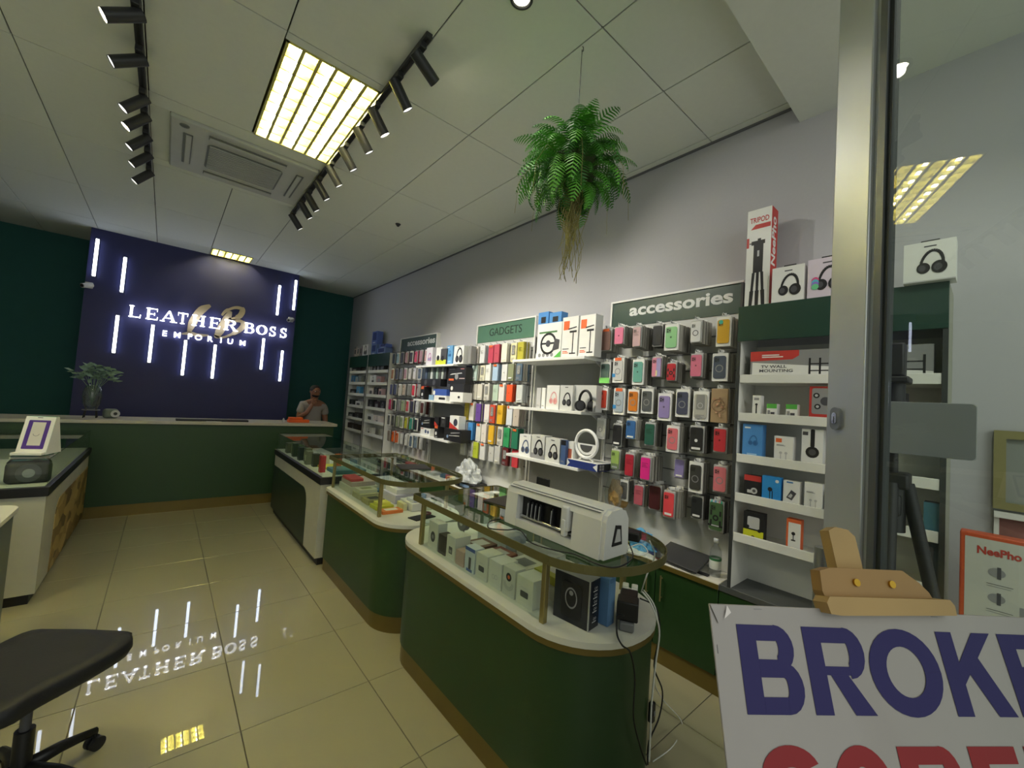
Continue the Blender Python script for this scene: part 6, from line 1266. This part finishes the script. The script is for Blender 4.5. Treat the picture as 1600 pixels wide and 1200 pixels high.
MB().tube([(cxx-.13, cyy-.02, .41), (cxx-.26, cyy-.04, .42), (cxx-.30, cyy-.05, .55), (cxx-.30, cyy-.05, .72)], .018, BLACK, 8).build('back_support', t)
b = MB(); K_ = b.T; b.T = Matrix.Translation((cxx-.30, cyy-.05, .86)) @ Matrix.Rotation(.17, 4, 'Z'); b.bbox(-.035, -.20, -.20, .015, .20, .20, SEAT, .03, 4); b.build('backrest', t)
# ------------------------------------------------------------------ person behind the counter
def skin_mesh(name, V, Ed, Rr, mat, sub=2, root=0):
    me = bpy.data.meshes.new(name); me.from_pydata(V, Ed, []); o = bpy.data.objects.new(name, me); COL.objects.link(o)
    m = o.modifiers.new('s', 'SKIN'); m.use_smooth_shade = True; sv = me.skin_vertices[0].data
    for i, r in enumerate(Rr): sv[i].radius = r if isinstance(r, tuple) else (r, r); sv[i].use_root = (i == root)
    s2 = o.modifiers.new('d', 'SUBSURF'); s2.levels = sub; s2.render_levels = sub
    ev = o.evaluated_get(bpy.context.evaluated_depsgraph_get()); out = bpy.data.meshes.new_from_object(ev)
    bpy.data.objects.remove(o); out.materials.clear(); out.materials.append(mat); out.polygons.foreach_set('use_smooth', [True]*len(out.polygons)); return out
SKIN = M('8a5f48', .55, name='skin'); SHIRT = M('98918b', .8, name='pale_shirt'); HAIR = M('171412', .8, name='dark_hair'); TROU = M('24262c', .8)
pe = thing('person', 'person in a pale short-sleeved shirt behind the back counter, hand raised to chin', 'person', (1.905, 7.30, 0), 0)
# facing -y ; x<0 is the left of the picture (their right arm is raised)
V = [(0, 0, .93), (0, .0, 1.10), (0, .0, 1.27), (0, .0, 1.38), (0, -.005, 1.43), (0, -.02, 1.475), (0, -.03, 1.53), (0, -.03, 1.60), # 0-7 pelvis..head
     (-.16, 0, 1.345), (-.215, -.02, 1.13), (-.13, -.17, 1.22), (-.055, -.165, 1.37), # raised arm 8-11
     (.16, 0, 1.345), (.205, .01, 1.10), (.20, -.06, .88), (.19, -.09, .82), # 12-15
     (-.09, 0, .90), (-.10, -.01, .50), (-.10, .01, .08), (-.105, -.12, .04), (.09, 0, .90), (.10, -.01, .50), (.10, .01, .08), (.105, -.12, .04)]
Ed = [(0, 1), (1, 2), (2, 3), (3, 4), (4, 5), (5, 6), (6, 7), (3, 8), (8, 9), (9, 10), (10, 11), (3, 12), (12, 13), (13, 14), (14, 15), (0, 16), (16, 17), (17, 18), (18, 19), (0, 20), (20, 21), (21, 22), (22, 23)]
Rr = [(.14, .10), (.135, .095), (.145, .10), (.11, .08), .055, (.062, .07), (.075, .092), (.066, .085), .058, .046, .036, .030, .058, .046, .035, .028, .085, .062, .045, .038, .085, .062, .045, .038]
link('body', skin_mesh('body', V, Ed, Rr, SKIN), pe)
V2 = [(0, 0, .92), (0, 0, 1.10), (0, 0, 1.27), (0, 0, 1.375), (0, -.004, 1.405), (-.16, 0, 1.345), (-.205, -.018, 1.19), (.16, 0, 1.345), (.196, .005, 1.17)]
link('shirt', skin_mesh('shirt', V2, [(0, 1), (1, 2), (2, 3), (3, 4), (3, 5), (5, 6), (3, 7), (7, 8)], [(.155, .118), (.152, .112), (.160, .115), (.125, .095), .066, .070, .066, .070, .066], SHIRT), pe)
link('trousers', skin_mesh('trousers', [(0, 0, .95), (0, 0, .90), (-.09, 0, .86), (-.10, -.01, .50), (-.10, .01, .10), (.09, 0, .86), (.10, -.01, .50), (.10, .01, .10)], [(0, 1), (1, 2), (2, 3), (3, 4), (1, 5), (5, 6), (6, 7)], [(.15, .112), (.14, .11), .098, .075, .06, .098, .075, .06], TROU), pe)
HT_ = Matrix.Translation((0, -.032, 1.565)) @ Matrix.Rotation(.16, 4, 'Z') @ Matrix.Rotation(.12, 4, 'X')
b = MB(); b.T = HT_; b.sph((0, .012, .028), .086, HAIR, 10, (.93, 1.1, .95)); b.build('hair', pe)
b = MB(); b.T = HT_; b.sph((0, -.012, .0), .08, SKIN, 12, (.90, 1.08, 1.2)); b.prism([(-.012, -.02), (.012, -.02), (.004, .02), (-.004, .02)], -.112, -.085, 'y', SKIN); 
for k in (-1, 1): b.sph((k*.073, .01, -.005), .018, SKIN, 5, (.5, .8, 1.3)); b.sph((k*.028, -.082, .012), .012, WHT, 5, (1.2, .5, .7)); b.sph((k*.028, -.087, .012), .006, K1, 4)
b.build('face', pe)
b = MB(); b.T = HT_; b.sph((0, -.030, -.055), .058, HAIR, 8, (1.05, .95, .75)); b.build('beard', pe)
b = MB(); b.T = HT_
for k in (-1, 1): b.tube([(k*.03+.021*math.cos(a), -.096, .012+.016*math.sin(a)) for a in [2*PI*q/14 for q in range(14)]], .0028, K1, 5, True); b.tube([(k*.052, -.094, .015), (k*.078, .01, .01)], .0025, K1, 5)
b.tube([(-.01, -.097, .015), (.01, -.097, .015)], .0025, K1, 5); b.build('glasses', pe)
b = MB()   # raised hand: palm and curled fingers against the chin
b.bbox(-.085, -.185, 1.365, -.03, -.15, 1.435, SKIN, .014, 3)
for k in range(4): z = 1.375+.018*k; b.tube([(-.045, -.165, z), (-.015, -.175, z+.006), (.004, -.160, z+.01), (-.006, -.145, z+.012)], [.0095, .009, .0085, .007], SKIN, 7)
b.tube([(-.075, -.16, 1.41), (-.055, -.15, 1.445), (-.035, -.14, 1.465)], [.011, .010, .008], SKIN, 7); b.build('raised_hand', pe)
b = MB(); b.bbox(.165, -.125, .745, .215, -.085, .83, SKIN, .013, 3)
for k in range(4): y = -.118+.009*k; b.tube([(.172+.012*k, y, .75), (.172+.012*k, y-.008, .71), (.172+.012*k, y+.004, .675+.004*k)], [.009, .0085, .007], SKIN, 6)
b.tube([(.17, -.12, .80), (.15, -.14, .765), (.15, -.145, .735)], [.01, .009, .007], SKIN, 6); b.build('lowered_hand', pe)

****************************************

> _YOUR GOAL_: Print out the whole of the material word for word, without pictures.

> _REPLY TO THE TASK_:
Continue the Blender Python script for this scene: part 6, from line 1266. This part finishes the script. The script is for Blender 4.5. Treat the picture as 1600 pixels wide and 1200 pixels high.
MB().tube([(cxx-.13, cyy-.02, .41), (cxx-.26, cyy-.04, .42), (cxx-.30, cyy-.05, .55), (cxx-.30, cyy-.05, .72)], .018, BLACK, 8).build('back_support', t)
b = MB(); K_ = b.T; b.T = Matrix.Translation((cxx-.30, cyy-.05, .86)) @ Matrix.Rotation(.17, 4, 'Z'); b.bbox(-.035, -.20, -.20, .015, .20, .20, SEAT, .03, 4); b.build('backrest', t)
# ------------------------------------------------------------------ person behind the counter
def skin_mesh(name, V, Ed, Rr, mat, sub=2, root=0):
    me = bpy.data.meshes.new(name); me.from_pydata(V, Ed, []); o = bpy.data.objects.new(name, me); COL.objects.link(o)
    m = o.modifiers.new('s', 'SKIN'); m.use_smooth_shade = True; sv = me.skin_vertices[0].data
    for i, r in enumerate(Rr): sv[i].radius = r if isinstance(r, tuple) else (r, r); sv[i].use_root = (i == root)
    s2 = o.modifiers.new('d', 'SUBSURF'); s2.levels = sub; s2.render_levels = sub
    ev = o.evaluated_get(bpy.context.evaluated_depsgraph_get()); out = bpy.data.meshes.new_from_object(ev)
    bpy.data.objects.remove(o); out.materials.clear(); out.materials.append(mat); out.polygons.foreach_set('use_smooth', [True]*len(out.polygons)); return out
SKIN = M('8a5f48', .55, name='skin'); SHIRT = M('98918b', .8, name='pale_shirt'); HAIR = M('171412', .8, name='dark_hair'); TROU = M('24262c', .8)
pe = thing('person', 'person in a pale short-sleeved shirt behind the back counter, hand raised to chin', 'person', (1.905, 7.30, 0), 0)
# facing -y ; x<0 is the left of the picture (their right arm is raised)
V = [(0, 0, .93), (0, .0, 1.10), (0, .0, 1.27), (0, .0, 1.38), (0, -.005, 1.43), (0, -.02, 1.475), (0, -.03, 1.53), (0, -.03, 1.60), # 0-7 pelvis..head
     (-.16, 0, 1.345), (-.215, -.02, 1.13), (-.13, -.17, 1.22), (-.055, -.165, 1.37), # raised arm 8-11
     (.16, 0, 1.345), (.205, .01, 1.10), (.20, -.06, .88), (.19, -.09, .82), # 12-15
     (-.09, 0, .90), (-.10, -.01, .50), (-.10, .01, .08), (-.105, -.12, .04), (.09, 0, .90), (.10, -.01, .50), (.10, .01, .08), (.105, -.12, .04)]
Ed = [(0, 1), (1, 2), (2, 3), (3, 4), (4, 5), (5, 6), (6, 7), (3, 8), (8, 9), (9, 10), (10, 11), (3, 12), (12, 13), (13, 14), (14, 15), (0, 16), (16, 17), (17, 18), (18, 19), (0, 20), (20, 21), (21, 22), (22, 23)]
Rr = [(.14, .10), (.135, .095), (.145, .10), (.11, .08), .055, (.062, .07), (.075, .092), (.066, .085), .058, .046, .036, .030, .058, .046, .035, .028, .085, .062, .045, .038, .085, .062, .045, .038]
link('body', skin_mesh('body', V, Ed, Rr, SKIN), pe)
V2 = [(0, 0, .92), (0, 0, 1.10), (0, 0, 1.27), (0, 0, 1.375), (0, -.004, 1.405), (-.16, 0, 1.345), (-.205, -.018, 1.19), (.16, 0, 1.345), (.196, .005, 1.17)]
link('shirt', skin_mesh('shirt', V2, [(0, 1), (1, 2), (2, 3), (3, 4), (3, 5), (5, 6), (3, 7), (7, 8)], [(.155, .118), (.152, .112), (.160, .115), (.125, .095), .066, .070, .066, .070, .066], SHIRT), pe)
link('trousers', skin_mesh('trousers', [(0, 0, .95), (0, 0, .90), (-.09, 0, .86), (-.10, -.01, .50), (-.10, .01, .10), (.09, 0, .86), (.10, -.01, .50), (.10, .01, .10)], [(0, 1), (1, 2), (2, 3), (3, 4), (1, 5), (5, 6), (6, 7)], [(.15, .112), (.14, .11), .098, .075, .06, .098, .075, .06], TROU), pe)
HT_ = Matrix.Translation((0, -.032, 1.565)) @ Matrix.Rotation(.16, 4, 'Z') @ Matrix.Rotation(.12, 4, 'X')
b = MB(); b.T = HT_; b.sph((0, .012, .028), .086, HAIR, 10, (.93, 1.1, .95)); b.build('hair', pe)
b = MB(); b.T = HT_; b.sph((0, -.012, .0), .08, SKIN, 12, (.90, 1.08, 1.2)); b.prism([(-.012, -.02), (.012, -.02), (.004, .02), (-.004, .02)], -.112, -.085, 'y', SKIN); 
for k in (-1, 1): b.sph((k*.073, .01, -.005), .018, SKIN, 5, (.5, .8, 1.3)); b.sph((k*.028, -.082, .012), .012, WHT, 5, (1.2, .5, .7)); b.sph((k*.028, -.087, .012), .006, K1, 4)
b.build('face', pe)
b = MB(); b.T = HT_; b.sph((0, -.030, -.055), .058, HAIR, 8, (1.05, .95, .75)); b.build('beard', pe)
b = MB(); b.T = HT_
for k in (-1, 1): b.tube([(k*.03+.021*math.cos(a), -.096, .012+.016*math.sin(a)) for a in [2*PI*q/14 for q in range(14)]], .0028, K1, 5, True); b.tube([(k*.052, -.094, .015), (k*.078, .01, .01)], .0025, K1, 5)
b.tube([(-.01, -.097, .015), (.01, -.097, .015)], .0025, K1, 5); b.build('glasses', pe)
b = MB()   # raised hand: palm and curled fingers against the chin
b.bbox(-.085, -.185, 1.365, -.03, -.15, 1.435, SKIN, .014, 3)
for k in range(4): z = 1.375+.018*k; b.tube([(-.045, -.165, z), (-.015, -.175, z+.006), (.004, -.160, z+.01), (-.006, -.145, z+.012)], [.0095, .009, .0085, .007], SKIN, 7)
b.tube([(-.075, -.16, 1.41), (-.055, -.15, 1.445), (-.035, -.14, 1.465)], [.011, .010, .008], SKIN, 7); b.build('raised_hand', pe)
b = MB(); b.bbox(.165, -.125, .745, .215, -.085, .83, SKIN, .013, 3)
for k in range(4): y = -.118+.009*k; b.tube([(.172+.012*k, y, .75), (.172+.012*k, y-.008, .71), (.172+.012*k, y+.004, .675+.004*k)], [.009, .0085, .007], SKIN, 6)
b.tube([(.17, -.12, .80), (.15, -.14, .765), (.15, -.145, .735)], [.01, .009, .007], SKIN, 6); b.build('lowered_hand', pe)